Kıbrıs’ın kuzeyinden onlarca ilerici örgütün Türkiye’de yapılan tutuklamalara, gerçekleştirilen muhalif avına, ideolojik farklılılarına rağmen yek vücut olarak “faşizme hayır” sesinde bütünleştiği bir eylemdi bu.
Yerküre üzerindeki herhangi bir noktada herhangi faşizan bir uygulamaya rıza gösterilmeyeceğinin ve bu uygulamalarla birlikte uygulayanlara karşı durmayı göze alan ilericilerin var olduğunun somuta dökülmesiydi bir nevi.
“Faşizme karşı omuz omuza” sloganlarının yükseltidiği bu eylemde bir grup ülkücü, “şehitler ölmez, vatan bölünmez” sesleriyle karşılıyordu faşizme karşı duran kitleyi.
Hatırlarsınız veya ben bu satırlar aracılığıyla hatırlatayım; geçen yıl Lefkoşa’da Kıbrıslı Türk bir işçi önderi olan ve faşist TMT tarafından katledilen Fazıl Önder’in bir sokağa isminin verileceği eyleme katılmak isteyen Kıbrıslı Elenler, “kktc yurttaşı olmayanlar toplantı, gösteri ve yürüyüş yapamaz” argümanıyla polis tarafından engellenmişti.
Çünkü bu girişimler adadaki Kıbrıslı Türk ve Kıbrıslı Elen halklarının yakınlaşma, kardeşleşme sürecine katkı koyacak, dolayısıyla egemenlerin çıkarlarına uymayacak bir eylemdi.

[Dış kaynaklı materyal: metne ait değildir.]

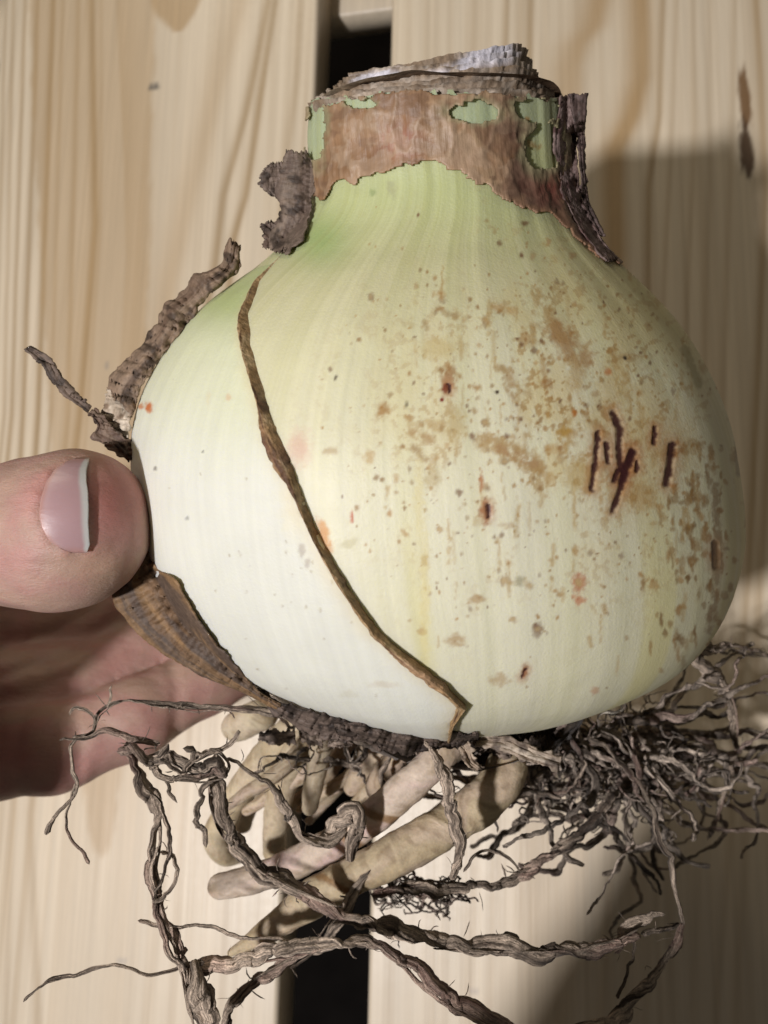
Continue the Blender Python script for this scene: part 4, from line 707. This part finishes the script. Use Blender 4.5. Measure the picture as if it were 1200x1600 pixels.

O sebepledir ki burjuva hukukunun yasalarını- ki bu spesifik olayda hukuki yorumlanışı egemenlerin çıkarları doğrultusundadır- yürürlüğe sokmuşlardı.
Ancak aynı kriterleri, Türkiye’de yaşanan faşizme karşı ses yükselten kitlenin karşısına tehdit, korkutma aparatı olarak çıkartılan ülkücüler için aramıyordu polis kuvvetleri.
Düşünüyor musunuz ki toplanma,gösteri ve yürüyüş serbestisi tanınan ülkücülerin tamamı kktc yurttaşıydı?
Üniversitelerde yaygın bir örgütlenme içinde olan bahsi geçen faşist yapıya mensup kktc yurttaşı olmayan bir çok kişinin olduğu bilinen bir gerçek.
Ama polis kuvvetleri ilericiler için aradığı bu kriteri, egemenlerin gereksinimlerince konumlanan bu faşist güruh için aramıyor.
Öte yandan yine geçtiğimiz günlerde DAÜ’de bir AKP milletvekiline soru sormak isteyen sol görüşlü öğrenciler tutuklanıp haklarında arama emri çıkarılırken, onları darp eden ülkücü öğrencilere hiç bir yaptırım uygulanmıyor.
Yaşanan bu iki olay bize tam da şunu söylüyor: Burjuva devletin hukuku ve polisi de dahil tüm aygıtları; adaletin eksiksiz temini, halkların- insanlığın çıkarı için değil, egemenlerin saltanatının sürmesi içindir.